Boards could take two or three years or more to recoup their losses and hire back the teachers and restore programs, as some have dipped into fund balances or borrowed against future budgets to make the numbers on the balance sheet match this year.

It’s clear that one of the factors that’s putting school boards in such a financial bind is the disproportionate amount of their budgets they have to allocate to paying superintendents and other top school officials — taxpayer-paid employees who don’t spend one second of their time in your child’s classroom.

According to Zach Matson’s article on Tuesday, the average superintendent salary in the seven-county region including Schenectady, Saratoga and Albany counties, is up to $168,500, an increase of 2.3%. The salaries and total compensation for all top-paid administrators, including assistant superintendents, school principals and other district officials, are also scheduled to rise about 2.3% next year.

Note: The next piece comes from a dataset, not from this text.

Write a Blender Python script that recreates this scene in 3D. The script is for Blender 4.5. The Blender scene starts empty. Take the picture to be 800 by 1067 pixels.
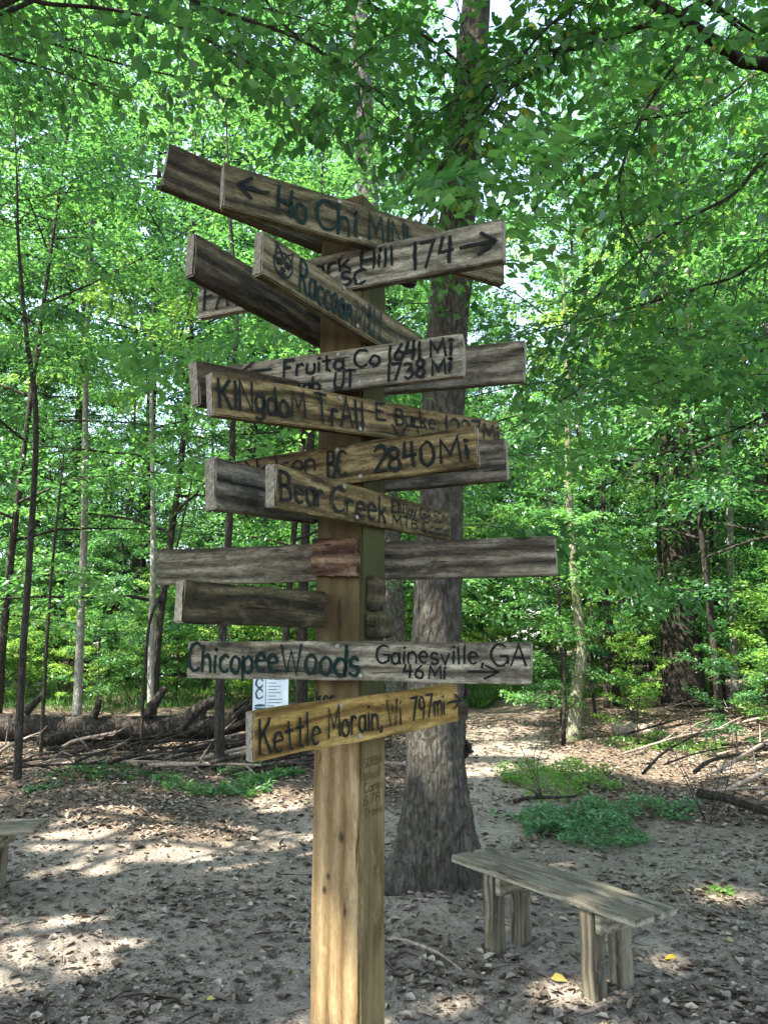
import bpy, bmesh, math, random
import numpy as np
from mathutils import Vector, Matrix

# ------------------------------------------------------------------ camera, sky, sun, exposure
scene = bpy.context.scene
COL = scene.collection
EYE, PITCH, FPX = 1.6, math.radians(9.5), 801.0
cd = bpy.data.cameras.new('camera')
cd.sensor_fit = 'VERTICAL'; cd.sensor_height = 36.0; cd.lens = FPX / 1067 * 36.0
cd.clip_start = 0.05; cd.clip_end = 600
cam = bpy.data.objects.new('camera', cd); COL.objects.link(cam)
cam.location = (0, 0, EYE); cam.rotation_euler = (math.pi / 2 + PITCH, 0, 0)
scene.camera = cam

SUN_EL, SUN_AZ = math.radians(58), math.radians(236)     # azimuth clockwise from +Y
sun_dir = Vector((math.sin(SUN_AZ) * math.cos(SUN_EL), math.cos(SUN_AZ) * math.cos(SUN_EL), math.sin(SUN_EL)))
w = bpy.data.worlds.new('World'); scene.world = w; w.use_nodes = True
wn = w.node_tree; bg = wn.nodes['Background']
sky = wn.nodes.new('ShaderNodeTexSky'); sky.sky_type = 'NISHITA'; sky.sun_disc = False
sky.sun_elevation = SUN_EL; sky.sun_rotation = SUN_AZ
hs = wn.nodes.new('ShaderNodeHueSaturation'); hs.inputs['Saturation'].default_value = .8
wn.links.new(sky.outputs[0], hs.inputs['Color']); wn.links.new(hs.outputs[0], bg.inputs[0]); bg.inputs[1].default_value = 0.15
sl = bpy.data.lights.new('sun', 'SUN'); sl.energy = 4.3; sl.angle = math.radians(0.53); sl.color = (1, 0.96, 0.89)
so = bpy.data.objects.new('sun', sl); COL.objects.link(so)
so.rotation_euler = sun_dir.to_track_quat('Z', 'Y').to_euler()
scene.view_settings.view_transform = 'Standard'; scene.view_settings.look = 'None'
scene.view_settings.exposure = 2.7; scene.view_settings.gamma = 1
scene.render.engine = 'CYCLES'
cy = scene.cycles
cy.use_denoising = True
try: cy.denoiser = 'OPENIMAGEDENOISE'
except Exception: pass
cy.max_bounces = 8; cy.diffuse_bounces = 4; cy.transmission_bounces = 6; cy.glossy_bounces = 2
cy.transparent_max_bounces = 4; cy.sample_clamp_indirect = 8; cy.caustics_reflective = False; cy.caustics_refractive = False

# ------------------------------------------------------------------ helpers
CP, SP = math.cos(PITCH), math.sin(PITCH)
def ray(px, py):
    u = (px - 400) / FPX; v = (533.5 - py) / FPX
    return Vector((u, CP - v * SP, SP + v * CP))
def at(px, py, Y):
    r = ray(px, py); return Vector((r.x / r.y * Y, Y, EYE + r.z / r.y * Y))
def gnd(px, py, z=0.0):
    r = ray(px, py); t = (z - EYE) / r.z; return Vector((r.x * t, r.y * t, z))

def tag(o, label=None, cat=None, group=None, kind=None):
    for k, v in (('label', label), ('category', cat), ('group', group), ('kind', kind)):
        if v: o[k] = v
    return o
def empty(name, loc=(0, 0, 0), rz=0.0):
    o = bpy.data.objects.new(name, None); COL.objects.link(o)
    o.location = loc; o.rotation_euler = (0, 0, rz); o.empty_display_size = 0.2
    return o
def link(name, mesh, m, parent=None, mat_world=None):
    o = bpy.data.objects.new(name, mesh); COL.objects.link(o)
    if m is not None and not mesh.materials: mesh.materials.append(m)
    if parent is not None: o.parent = parent
    if mat_world is not None: o.matrix_basis = mat_world
    return o
def copy_tree(o, parent=None):
    c = o.copy(); COL.objects.link(c)
    c.parent = parent
    for ch in KIDS.get(o.name, []):
        cc = ch.copy(); COL.objects.link(cc); cc.parent = c
    return c
KIDS = {}
def kids(root, *ch): KIDS[root.name] = list(ch)

def mesh_np(name, verts, tris=None, quads=None, tint=None, smooth=False):
    me = bpy.data.meshes.new(name)
    verts = np.asarray(verts, np.float32)
    parts, starts, tot, off = [], [], [], 0
    for arr, k in ((tris, 3), (quads, 4)):
        if arr is not None and len(arr):
            arr = np.asarray(arr, np.int32); parts.append(arr.ravel())
            starts.append(off + np.arange(len(arr)) * k); tot.append(np.full(len(arr), k)); off += arr.size
    lv = np.concatenate(parts); ls = np.concatenate(starts).astype(np.int32); lt = np.concatenate(tot).astype(np.int32)
    me.vertices.add(len(verts)); me.vertices.foreach_set('co', verts.ravel())
    me.loops.add(len(lv)); me.loops.foreach_set('vertex_index', lv.astype(np.int32))
    me.polygons.add(len(ls)); me.polygons.foreach_set('loop_start', ls); me.polygons.foreach_set('loop_total', lt)
    if smooth: me.polygons.foreach_set('use_smooth', np.ones(len(ls), bool))
    me.update(calc_edges=True)
    if tint is not None:
        a = me.attributes.new('tint', 'FLOAT', 'POINT'); a.data.foreach_set('value', np.asarray(tint, np.float32))
    return me

class Tubes:
    """several tapered tubes collected into ONE mesh (one trunk with its limbs)"""
    def __init__(s): s.v, s.q, s.n = [], [], 0
    def add(s, pts, rad, n=7, rng=None, rough=0.0, close=True):
        pts = [Vector(p) for p in pts]; m = len(pts); up = Vector((0.13, 0.21, 1)).normalized()
        ring0 = s.n; prev = None
        for i, p in enumerate(pts):
            t = (pts[min(i + 1, m - 1)] - pts[max(i - 1, 0)]).normalized()
            if prev is None:
                a = t.cross(Vector((1, 0.1, 0.05)) if abs(t.z) > 0.7 else up).normalized()
            else:
                a = (prev - t * prev.dot(t)).normalized()
            prev = a; b = t.cross(a)
            for k in range(n):
                th = 2 * math.pi * k / n; r = rad[i]
                if rng is not None: r *= 1 + rough * (rng.random() - 0.5)
                c = p + a * (math.cos(th) * r) + b * (math.sin(th) * r); s.v.append((c.x, c.y, c.z))
        for i in range(m - 1):
            for k in range(n):
                k2 = (k + 1) % n; A = ring0 + i * n
                s.q.append((A + k, A + k2, A + n + k2, A + n + k))
        s.n += m * n
        if close:
            for i in (0, m - 1):
                c = pts[i]; s.v.append((c.x, c.y, c.z)); A = ring0 + i * n
                for k in range(0, n):
                    k2 = (k + 1) % n
                    s.q.append((s.n, A + k2, A + k, s.n) if i == 0 else (s.n, A + k, A + k2, s.n))
                s.n += 1
        return s
    def mesh(s, name):
        q = np.array(s.q); t = q[q[:, 0] == q[:, 3]][:, :3]; qq = q[q[:, 0] != q[:, 3]]
        return mesh_np(name, s.v, t, qq, smooth=True)

def crom(pts, per=6):
    pts = [Vector(p) for p in pts]
    P = [pts[0] * 2 - pts[1]] + pts + [pts[-1] * 2 - pts[-2]]; out = []
    for i in range(1, len(P) - 2):
        for k in range(per):
            t = k / per; a, b, c, d = P[i - 1], P[i], P[i + 1], P[i + 2]
            out.append(0.5 * ((2 * b) + (c - a) * t + (2 * a - 5 * b + 4 * c - d) * t * t + (3 * b - a - 3 * c + d) * t ** 3))
    out.append(P[-2]); return out

# ---- leaves, vectorised: pos (N,3), direction (N,3), rough normal (N,3), size (N)
def unit(a): return a / np.maximum(np.linalg.norm(a, axis=1, keepdims=True), 1e-9)
def leaf_mesh(name, pos, d, nrm, size, tint, width=0.55, fine=False, fold=0.18, curl=0.12):
    d = unit(d); side = unit(np.cross(d, nrm)); up = np.cross(side, d)
    S = size[:, None]
    if fine:
        prof = [(0, 0, 0), (.33, 0, -.5), (.68, 0, -.5), (1, 0, 0), (.28, .5, 1), (.62, .42, 1), (.28, -.5, 1), (.62, -.42, 1)]
        tri = [(0, 1, 4), (2, 3, 5), (0, 6, 1), (2, 7, 3)]; quad = [(1, 2, 5, 4), (1, 6, 7, 2)]
    else:
        prof = [(0, 0, -.3), (.42, .5, 1), (1, 0, -.3), (.42, -.5, 1)]
        tri = [(0, 2, 1), (0, 3, 2)]; quad = None
    K = len(prof); N = len(pos)
    V = np.zeros((N, K, 3), np.float32)
    for k, (a, b, c) in enumerate(prof):
        V[:, k] = pos + S * (d * a + side * (b * width) + up * (c * fold * width * .5 - curl * a * a))
    base = (np.arange(N) * K)[:, None]
    T = np.concatenate([base + np.array(t)[None] for t in tri]) if tri else None
    Q = np.concatenate([base + np.array(q)[None] for q in quad]) if quad else None
    return mesh_np(name, V.reshape(-1, 3), T, Q, np.repeat(tint, K))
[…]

When the people who are paying these salaries are losing their jobs, being furloughed or earning far less than these public officials, it’s unacceptable that school boards continue to offer such out-of-place salaries — and even more unacceptable that they’re doing it while we’re all reeling financially from this crisis.

These administrators wouldn’t be able to demand such salaries if school boards weren’t willing to get into bidding wars to get them. 

At some point, boards are going to have to agree to set some kind of limit on school administrator compensation and refuse to give raises on salaries that are already too high.

They’re not going to do it on their own. They need the support of the governor, the state Legislature, the state school boards association, the state school administrators association and voters to rein in these salaries.

That support also might include allowing districts to merge, or for small districts to reduce or share administrators to save money.

If the dollar figures alone don’t compel you to speak up, maybe that classroom without a teacher in it next year might do it.